Museum-quality works by undervalued artists, from Old Masters to postwar set records and ignited bidding wars.

Here are the year's 10 most valuable artworks at auction.

1. A large abstract painting by Clyfford Still fetched a record $61.7 million at Sotheby's on Nov. 9, surpassing the reclusive artist's previous auction high of $21.3 million. The brooding canvas, "1949-A-No.1," led a group of four Still lots consigned by the City of Denver to raise money for the endowment of the Clyfford Still Museum, which opened in November. The group tallied $114.1 million.

2. Roy Lichtenstein's 1961 painting of a man looking through a peephole sold for $43.2 million at Christie's International on Nov. 8, setting a record for the pop artist. Titled "I Can See the Whole Room!... And There's Nobody in It!" it was consigned by Courtney Ross, the widow of former Time Warner Chief Executive Officer Steven J. Ross.

3. An 18th-century view of Venice's Grand Canal by Francesco Guardi fetched 26.7 million pounds ($42.7 million) at Sotheby's on July 6, a record for the artist and the second-highest price paid at auction for an Old Master painting. Dating from the late 1760s, the work was consigned by heirs of the Conservative politician Paul Channon, who died in 2007. The record auction price for an Old Master is 49.5 million pounds for Peter Paul Rubens's "Massacre of the Innocents" at Sotheby's London in 2002.

4. Pablo Picasso's painting of his mistress Marie-Therese Walter sold for 25.2 million pounds ($40.5 million) at Sotheby's on Feb. 8. Painted in 1932 -- the same year as Picasso's Walter- inspired "Nude, Green Leaves and Bust" -- "La Lecture" attracted seven bidders and was bought by a client of Mark Poltimore, deputy chairman of Sotheby's Europe, who works with Russian buyers.

5. A 1915 landscape by Gustav Klimt surged past its presale estimate of $25 million to reach $40.4 million at Sotheby's on Nov. 2. Stolen by the Nazis from its Jewish owner, the work was consigned by the woman's grandson, Georges Jorisch. "Litzlberg am Attersee" depicts verdant hills above the lake of the title in western Austria. Earlier in the year, Museum of Modern Art in Salzburg, Austria, returned the painting to Jorisch. Zurich dealer David Lachenmann bought the work on behalf of a client who he declined to identify.

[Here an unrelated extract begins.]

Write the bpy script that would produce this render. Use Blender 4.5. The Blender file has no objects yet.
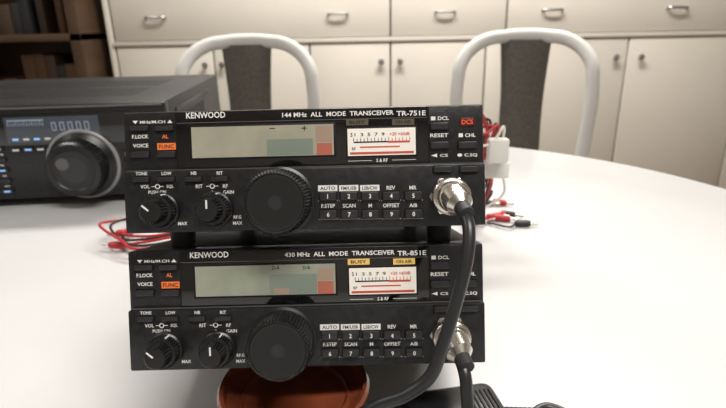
import bpy, bmesh, math, random
from mathutils import Matrix, Vector, Euler
random.seed(7)
T = 0.75          # table top height
scene = bpy.context.scene
try:
    scene.view_settings.view_transform = 'Standard'
except Exception: pass

# ------------------------------------------------------------------ materials
MATS = {}
def mat(name, col, rough=0.5, metal=0.0, var=0.06, scale=20.0, bump=0.0, emit=0.0, coat=0.0, spec=0.5):
    if name in MATS: return MATS[name]
    m = bpy.data.materials.new(name); m.use_nodes = True
    nt = m.node_tree; b = nt.nodes['Principled BSDF']
    tc = nt.nodes.new('ShaderNodeTexCoord')
    nz = nt.nodes.new('ShaderNodeTexNoise'); nz.inputs['Scale'].default_value = scale
    nz.inputs['Detail'].default_value = 4
    nt.links.new(tc.outputs['Object'], nz.inputs['Vector'])
    rp = nt.nodes.new('ShaderNodeValToRGB')
    rp.color_ramp.elements[0].position = 0.3; rp.color_ramp.elements[1].position = 0.7
    rp.color_ramp.elements[0].color = (*[max(0, c*(1-var)) for c in col], 1)
    rp.color_ramp.elements[1].color = (*[min(1, c*(1+var)) for c in col], 1)
    nt.links.new(nz.outputs['Fac'], rp.inputs['Fac'])
    nt.links.new(rp.outputs['Color'], b.inputs['Base Color'])
    b.inputs['Roughness'].default_value = rough
    b.inputs['Metallic'].default_value = metal
    b.inputs['Specular IOR Level'].default_value = spec
    b.inputs['Coat Weight'].default_value = coat
    b.inputs['Coat Roughness'].default_value = 0.05
    if bump > 0:
        bp = nt.nodes.new('ShaderNodeBump'); bp.inputs['Strength'].default_value = bump
        bp.inputs['Distance'].default_value = 0.001
        nt.links.new(nz.outputs['Fac'], bp.inputs['Height'])
        nt.links.new(bp.outputs['Normal'], b.inputs['Normal'])
    if emit > 0:
        nt.links.new(rp.outputs['Color'], b.inputs['Emission Color'])
        b.inputs['Emission Strength'].default_value = emit
    MATS[name] = m
    return m

def woodmat(name, c1, c2, rough=0.5, sc=(1, 1, 12)):
    m = bpy.data.materials.new(name); m.use_nodes = True
    nt = m.node_tree; b = nt.nodes['Principled BSDF']
    tc = nt.nodes.new('ShaderNodeTexCoord'); mp = nt.nodes.new('ShaderNodeMapping')
    mp.inputs['Scale'].default_value = sc
    nz = nt.nodes.new('ShaderNodeTexNoise'); nz.inputs['Scale'].default_value = 3; nz.inputs['Detail'].default_value = 6
    rp = nt.nodes.new('ShaderNodeValToRGB')
    rp.color_ramp.elements[0].color = (*c1, 1); rp.color_ramp.elements[1].color = (*c2, 1)
    nt.links.new(tc.outputs['Object'], mp.inputs['Vector']); nt.links.new(mp.outputs['Vector'], nz.inputs['Vector'])
    nt.links.new(nz.outputs['Fac'], rp.inputs['Fac']); nt.links.new(rp.outputs['Color'], b.inputs['Base Color'])
    b.inputs['Roughness'].default_value = rough
    MATS[name] = m
    return m

PLAS = mat('black_plastic', (0.013, 0.013, 0.015), 0.34, var=0.45, bump=0.25, scale=260, spec=0.45)
PLAS2 = mat('black_plastic_matte', (0.005, 0.005, 0.006), 0.55, spec=0.3)
KEYM = mat('key_plastic', (0.024, 0.024, 0.027), 0.30)
CASE = mat('painted_steel', (0.018, 0.018, 0.020), 0.42, bump=0.1, scale=1500, spec=0.4)
GLOSS = mat('window_acrylic', (0.005, 0.005, 0.006), 0.08, coat=0.6, spec=0.45)
KNOB = mat('knob_plastic', (0.010, 0.010, 0.011), 0.34, spec=0.5)
DIALTOP = mat('dial_cap', (0.019, 0.019, 0.021), 0.42, bump=0.15, scale=2500)
INKW = mat('white_ink', (0.82, 0.82, 0.80), 0.6)
INKO = mat('orange_ink', (0.90, 0.20, 0.04), 0.6)
INKK = mat('black_ink', (0.01, 0.01, 0.01), 0.6)
INKR = mat('red_ink', (0.55, 0.08, 0.05), 0.6)
LCD1 = mat('lcd_grey', (0.33, 0.32, 0.25), 0.3, var=0.12, scale=60, emit=0.08)
LCD2 = mat('lcd_green', (0.28, 0.30, 0.24), 0.3, var=0.14, scale=60, emit=0.08)
LCDR = mat('lcd_red_segment', (0.42, 0.13, 0.09), 0.3, emit=0.06)
LCDG = mat('lcd_green_segment', (0.20, 0.24, 0.20), 0.3, emit=0.06)
LCDP = mat('lcd_pink_segment', (0.34, 0.25, 0.19), 0.3, emit=0.06)
METER = mat('meter_paper', (0.80, 0.76, 0.70), 0.5, emit=0.15)
AMBER = mat('amber_lamp', (0.70, 0.46, 0.13), 0.4, emit=0.2)
AMBERD = mat('amber_lamp_off', (0.10, 0.085, 0.06), 0.4)
REDD = mat('red_display', (0.12, 0.014, 0.010), 0.25)
REDS = mat('red_segments', (0.85, 0.12, 0.06), 0.3, emit=0.15)
CHROME = mat('nickel', (0.72, 0.69, 0.64), 0.25, metal=1.0, scale=300)
GREYT = mat('grey_trim', (0.10, 0.10, 0.10), 0.4)
RUB = mat('rubber', (0.02, 0.02, 0.022), 0.6)
CABLE = mat('cable_pvc', (0.020, 0.021, 0.024), 0.33)
REDW = mat('red_wire', (0.42, 0.02, 0.025), 0.4)
BLKW = mat('black_wire', (0.015, 0.015, 0.015), 0.4)
WHTP = mat('white_nylon', (0.72, 0.70, 0.66), 0.45)
TERRA = mat('brown_glaze', (0.20, 0.05, 0.022), 0.22, var=0.25, scale=40, coat=0.5)
TABLE = mat('white_laminate', (0.585, 0.590, 0.595), 0.24, var=0.02, scale=6)
CAB = mat('greige_lacquer', (0.60, 0.565, 0.505), 0.45, var=0.03, scale=3)
CABD = mat('cabinet_gap', (0.10, 0.095, 0.09), 0.7)
CHW = mat('chair_white_lacquer', (0.64, 0.635, 0.62), 0.35, var=0.03)
CHD = mat('chair_fabric', (0.10, 0.09, 0.08), 0.9, var=0.2, scale=120, bump=0.3)
WALL = mat('wall_paint', (0.62, 0.60, 0.56), 0.85, var=0.03, scale=4, bump=0.05)
CEIL = mat('ceiling_paint', (0.80, 0.79, 0.77), 0.9, var=0.02)
FLOORM = woodmat('floor_laminate', (0.10, 0.065, 0.04), (0.22, 0.15, 0.10), 0.4, (1, 8, 1))
WOODD = woodmat('dark_walnut', (0.030, 0.016, 0.008), (0.095, 0.052, 0.026), 0.5, (1, 1, 10))
SILVER = mat('satin_metal', (0.55, 0.55, 0.55), 0.3, metal=1.0)

# ------------------------------------------------------------------ builder
class B:
    def __init__(s, name, scale=1.0):
        s.name = name; s.k = scale; s.bm = bmesh.new(); s.mats = []
    def mi(s, m):
        if m not in s.mats: s.mats.append(m)
        return s.mats.index(m)
    def merge(s, tmp, m, M=None):
        i = s.mi(m)
        for f in tmp.faces: f.material_index = i
        if M is not None: bmesh.ops.transform(tmp, matrix=M, verts=tmp.verts)
        me = bpy.data.meshes.new('t'); tmp.to_mesh(me); tmp.free()
        s.bm.from_mesh(me); bpy.data.meshes.remove(me)
    def box(s, x0, x1, y0, y1, z0, z1, m, bev=0.0, seg=2, M=None):
        t = bmesh.new(); bmesh.ops.create_cube(t, size=1.0)
        for v in t.verts:
            v.co = Vector(((x0+x1)/2 + v.co.x*(x1-x0), (y0+y1)/2 + v.co.y*(y1-y0), (z0+z1)/2 + v.co.z*(z1-z0)))
        if bev > 0:
            bmesh.ops.bevel(t, geom=list(t.edges), offset=bev, segments=seg, profile=0.5, affect='EDGES')
        s.merge(t, m, M)
    def lathe(s, prof, m, M, seg=48, ridge=None):
        t = bmesh.new(); rows = []
        for i, (r, h) in enumerate(prof):
            row = []
            if r < 1e-6:
                row = [t.verts.new((0, 0, h))]
            else:
                for j in range(seg):
                    a = 2*math.pi*j/seg; rr = r
                    if ridge and ridge[0] <= i <= ridge[1] and (j % 2):
                        rr = r - ridge[2]
                    row.append(t.verts.new((rr*math.cos(a), rr*math.sin(a), h)))
            rows.append(row)
        for a, b in zip(rows, rows[1:]):
            for j in range(seg):
                k = (j+1) % seg
                if len(a) == 1 and len(b) == 1: continue
                if len(a) == 1: t.faces.new((a[0], b[j], b[k]))
                elif len(b) == 1: t.faces.new((a[j], a[k], b[0]))
                else: t.faces.new((a[j], a[k], b[k], b[j]))
        bmesh.ops.recalc_face_normals(t, faces=t.faces)
        s.merge(t, m, M)
    def text(s, txt, x, z, h, m, y=0.0, w=None, M=None, align='CENTER'):
        cu = bpy.data.curves.new('txt', 'FONT'); cu.body = txt; cu.size = 1.0
        cu.align_x = 'CENTER'; cu.align_y = 'CENTER'; cu.offset = 0.018; cu.resolution_u = 2
        ob = bpy.data.objects.new('txt', cu); scene.collection.objects.link(ob)
        dg = bpy.context.evaluated_depsgraph_get(); dg.update()
        me = bpy.data.meshes.new_from_object(ob.evaluated_get(dg))
        xs = [v.co.x for v in me.vertices]; ys = [v.co.y for v in me.vertices]
        bpy.data.objects.remove(ob); bpy.data.curves.remove(cu)
        if not xs: return
        cx = (min(xs)+max(xs))/2; cy = (min(ys)+max(ys))/2; hh = max(ys)-min(ys); ww = max(xs)-min(xs)
        k = h/hh; kx = (w/ww) if w else k*0.92
        t = bmesh.new(); t.from_mesh(me); bpy.data.meshes.remove(me)
        for v in t.verts:
            v.co = Vector((x+(v.co.x-cx)*kx, y, z+(v.co.y-cy)*k))
        s.merge(t, m, M)
    def tube(s, pts, r, m, seg=10, M=None, sub=10):
        pts = [Vector(p) for p in pts]; P = []
        n = len(pts)
        for i in range(n-1):
            p0 = pts[max(i-1, 0)]; p1 = pts[i]; p2 = pts[i+1]; p3 = pts[min(i+2, n-1)]
            for q in range(sub):
                u = q/sub
                P.append(0.5*((2*p1)+(-p0+p2)*u+(2*p0-5*p1+4*p2-p3)*u*u+(-p0+3*p1-3*p2+p3)*u**3))
        P.append(pts[-1])
        t = bmesh.new(); rows = []; up = None
        for i, p in enumerate(P):
            tan = (P[min(i+1, len(P)-1)]-P[max(i-1, 0)])
            if tan.length < 1e-12: tan = Vector((0, 0, 1))
            tan.normalize()
            if up is None:
                up = tan.orthogonal().normalized()
            up = (up - tan*up.dot(tan)); up.normalize()
            sd = tan.cross(up)
            rows.append([t.verts.new(p + (up*math.cos(2*math.pi*j/seg)+sd*math.sin(2*math.pi*j/seg))*r) for j in range(seg)])
        for a, b in zip(rows, rows[1:]):
            for j in range(seg):
                k = (j+1) % seg; t.faces.new((a[j], a[k], b[k], b[j]))
        t.faces.new(rows[0]); t.faces.new(rows[-1][::-1])
        bmesh.ops.recalc_face_normals(t, faces=t.faces)
        s.merge(t, m, M)
    def done(s, parent=None, M=None, sharp=35):
        for v in s.bm.verts: v.co *= s.k
        if M is not None: bmesh.ops.transform(s.bm, matrix=M, verts=s.bm.verts)
        lim = math.radians(sharp)
        for f in s.bm.faces: f.smooth = True
        for e in s.bm.edges:
            if len(e.link_faces) == 2:
                e.smooth = e.calc_face_angle(0) < lim
            else: e.smooth = False
        me = bpy.data.meshes.new(s.name); s.bm.to_mesh(me); s.bm.free()
        for m in s.mats: me.materials.append(m)
        ob = bpy.data.objects.new(s.name, me); scene.collection.objects.link(ob)
        if parent: ob.parent = parent
        return ob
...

6. A 1914 townscape by Egon Schiele fetched an artist record 24.7 million pounds ($40 million) at Sotheby's on June 22. Titled "Houses with Laundry (Suburb II)," the work was offered by the Leopold Museum in Vienna to pay for its "Portrait of Wally," Schiele's 1912 portrait of his lover Walburga (Wally) Neuzil at the heart of the world's longest- running art-restitution case. Sotheby's Poltimore bought the work for a client.

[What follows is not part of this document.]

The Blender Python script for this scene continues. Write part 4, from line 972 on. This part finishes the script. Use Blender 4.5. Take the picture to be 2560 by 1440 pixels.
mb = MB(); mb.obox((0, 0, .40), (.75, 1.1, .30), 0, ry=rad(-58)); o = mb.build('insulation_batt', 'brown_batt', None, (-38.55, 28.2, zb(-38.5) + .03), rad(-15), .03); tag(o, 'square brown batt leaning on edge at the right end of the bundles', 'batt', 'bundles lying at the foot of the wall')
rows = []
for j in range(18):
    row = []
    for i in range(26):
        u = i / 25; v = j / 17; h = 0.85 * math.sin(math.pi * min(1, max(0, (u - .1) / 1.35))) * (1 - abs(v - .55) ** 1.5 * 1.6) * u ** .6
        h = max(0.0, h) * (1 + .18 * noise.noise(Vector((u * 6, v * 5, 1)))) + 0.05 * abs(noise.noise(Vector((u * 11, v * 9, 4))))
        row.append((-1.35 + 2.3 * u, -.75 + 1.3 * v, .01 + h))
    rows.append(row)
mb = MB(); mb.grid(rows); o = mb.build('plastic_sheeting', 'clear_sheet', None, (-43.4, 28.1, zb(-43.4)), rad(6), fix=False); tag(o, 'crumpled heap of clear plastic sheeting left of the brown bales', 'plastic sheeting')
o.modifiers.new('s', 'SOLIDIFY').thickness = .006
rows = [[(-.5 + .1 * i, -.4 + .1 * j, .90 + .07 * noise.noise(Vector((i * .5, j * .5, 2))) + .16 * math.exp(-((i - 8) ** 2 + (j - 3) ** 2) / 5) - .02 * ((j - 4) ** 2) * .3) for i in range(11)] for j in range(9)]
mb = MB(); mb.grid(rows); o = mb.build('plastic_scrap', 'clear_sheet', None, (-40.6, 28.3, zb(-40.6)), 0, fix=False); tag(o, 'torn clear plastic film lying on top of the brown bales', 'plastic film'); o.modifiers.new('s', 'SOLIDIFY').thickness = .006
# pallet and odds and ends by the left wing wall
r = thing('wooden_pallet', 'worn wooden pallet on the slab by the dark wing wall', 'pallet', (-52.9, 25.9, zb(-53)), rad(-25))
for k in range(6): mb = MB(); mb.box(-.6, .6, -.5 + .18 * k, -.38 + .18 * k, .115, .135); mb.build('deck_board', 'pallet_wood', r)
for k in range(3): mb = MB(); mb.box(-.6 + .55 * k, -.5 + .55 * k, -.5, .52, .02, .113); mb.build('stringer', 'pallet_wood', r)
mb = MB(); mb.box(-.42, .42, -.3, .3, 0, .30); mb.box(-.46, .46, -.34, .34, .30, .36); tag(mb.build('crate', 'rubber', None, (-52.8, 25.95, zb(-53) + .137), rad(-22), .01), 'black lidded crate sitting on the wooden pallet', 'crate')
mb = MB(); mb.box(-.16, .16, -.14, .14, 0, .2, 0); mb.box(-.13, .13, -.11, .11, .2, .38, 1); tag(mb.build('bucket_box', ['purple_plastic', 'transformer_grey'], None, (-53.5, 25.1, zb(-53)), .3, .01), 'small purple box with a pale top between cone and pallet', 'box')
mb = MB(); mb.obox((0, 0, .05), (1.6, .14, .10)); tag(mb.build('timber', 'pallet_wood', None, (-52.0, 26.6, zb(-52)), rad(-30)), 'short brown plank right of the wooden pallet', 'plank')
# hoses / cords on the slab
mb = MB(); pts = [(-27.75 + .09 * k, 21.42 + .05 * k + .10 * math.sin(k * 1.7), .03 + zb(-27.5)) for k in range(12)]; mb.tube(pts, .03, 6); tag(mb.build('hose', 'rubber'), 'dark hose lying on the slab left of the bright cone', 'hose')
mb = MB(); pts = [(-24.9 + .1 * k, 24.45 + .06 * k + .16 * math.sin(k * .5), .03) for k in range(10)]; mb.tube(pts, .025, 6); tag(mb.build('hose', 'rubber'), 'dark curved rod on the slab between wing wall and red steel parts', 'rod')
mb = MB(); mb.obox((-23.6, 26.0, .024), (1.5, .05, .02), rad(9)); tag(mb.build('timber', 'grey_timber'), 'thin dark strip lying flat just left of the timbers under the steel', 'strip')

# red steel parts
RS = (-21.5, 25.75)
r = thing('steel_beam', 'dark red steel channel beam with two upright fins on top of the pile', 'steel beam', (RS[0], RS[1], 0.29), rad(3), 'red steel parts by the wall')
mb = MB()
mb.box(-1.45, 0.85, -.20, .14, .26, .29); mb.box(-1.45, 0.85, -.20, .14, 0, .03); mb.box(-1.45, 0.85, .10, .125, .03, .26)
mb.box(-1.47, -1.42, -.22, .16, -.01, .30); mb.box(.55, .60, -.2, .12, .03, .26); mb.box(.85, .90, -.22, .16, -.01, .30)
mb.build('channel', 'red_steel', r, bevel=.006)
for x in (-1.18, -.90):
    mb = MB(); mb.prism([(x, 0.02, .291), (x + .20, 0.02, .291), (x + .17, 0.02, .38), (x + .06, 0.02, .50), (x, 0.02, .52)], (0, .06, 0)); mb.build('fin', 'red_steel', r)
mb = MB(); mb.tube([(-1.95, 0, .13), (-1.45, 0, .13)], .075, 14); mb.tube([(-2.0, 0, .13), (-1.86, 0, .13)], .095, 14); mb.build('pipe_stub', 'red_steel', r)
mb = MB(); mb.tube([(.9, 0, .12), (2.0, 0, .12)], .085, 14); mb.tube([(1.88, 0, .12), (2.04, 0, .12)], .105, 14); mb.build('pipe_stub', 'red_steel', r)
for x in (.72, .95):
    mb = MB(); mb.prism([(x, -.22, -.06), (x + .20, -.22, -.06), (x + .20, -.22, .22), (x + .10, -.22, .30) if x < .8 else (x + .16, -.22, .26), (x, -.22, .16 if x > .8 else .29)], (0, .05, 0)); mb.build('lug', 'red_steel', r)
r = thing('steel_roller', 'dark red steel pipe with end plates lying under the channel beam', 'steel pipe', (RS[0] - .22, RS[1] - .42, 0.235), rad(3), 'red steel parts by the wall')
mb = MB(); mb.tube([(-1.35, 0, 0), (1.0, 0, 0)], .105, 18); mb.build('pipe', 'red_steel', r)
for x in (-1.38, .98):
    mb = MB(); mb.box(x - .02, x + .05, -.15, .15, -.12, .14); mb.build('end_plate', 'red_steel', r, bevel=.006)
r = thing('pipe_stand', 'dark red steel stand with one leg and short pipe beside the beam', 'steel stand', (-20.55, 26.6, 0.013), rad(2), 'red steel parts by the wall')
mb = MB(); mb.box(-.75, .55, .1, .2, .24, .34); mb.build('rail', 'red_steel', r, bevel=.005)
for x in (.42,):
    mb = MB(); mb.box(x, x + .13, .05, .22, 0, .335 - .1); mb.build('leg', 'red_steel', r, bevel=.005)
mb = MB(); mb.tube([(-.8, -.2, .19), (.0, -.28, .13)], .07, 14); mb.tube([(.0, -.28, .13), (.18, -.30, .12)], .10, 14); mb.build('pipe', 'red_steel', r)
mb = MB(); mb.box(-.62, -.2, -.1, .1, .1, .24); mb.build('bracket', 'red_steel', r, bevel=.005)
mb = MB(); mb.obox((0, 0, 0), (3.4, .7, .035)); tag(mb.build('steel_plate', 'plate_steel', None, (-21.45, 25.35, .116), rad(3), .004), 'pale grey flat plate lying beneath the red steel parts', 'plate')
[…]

7. Andy Warhol's 1963-64 "Self-Portrait," made of four photo-booth-strip images in different shades of blue, sold for $38.4 million at Christie's on May 11.

8. Francis Bacon's 1964 painting "Three Studies for a Portrait of Lucian Freud" fetched 23 million pounds ($37 million) at Sotheby's on Feb. 10. The artist sitter, grandson of Sigmund Freud, died in July. The triptych was the star of a 60- lot sale of works that had belonged to the low-key Geneva collector George Kostalitz. The group raised 93.5 million pounds.

9. A 1765 painting of a champion race horse by George Stubbs brought an artist record 22.4 million pounds ($36 million) at Christie's on July 5. Titled "Gimcrack on Newmarket Heath, with a Trainer, a Stable-Lad, and a Jockey," the canvas depicted a horse that had won 27 of the 36 races he entered. It was consigned by the U.K.-based Woolavington Collection and was bought with a single bid by Piers Davies Fine Art of New York.

10. An undocumented Mark Rothko canvas, "Untitled No. 17," fetched $33.7 million at Christie's on May 11, surpassing its high estimate of $22 million. Painted in 1961, it depicted pink and red rectangles on a tangerine-yellow background and hadn't been seen publically since 1965.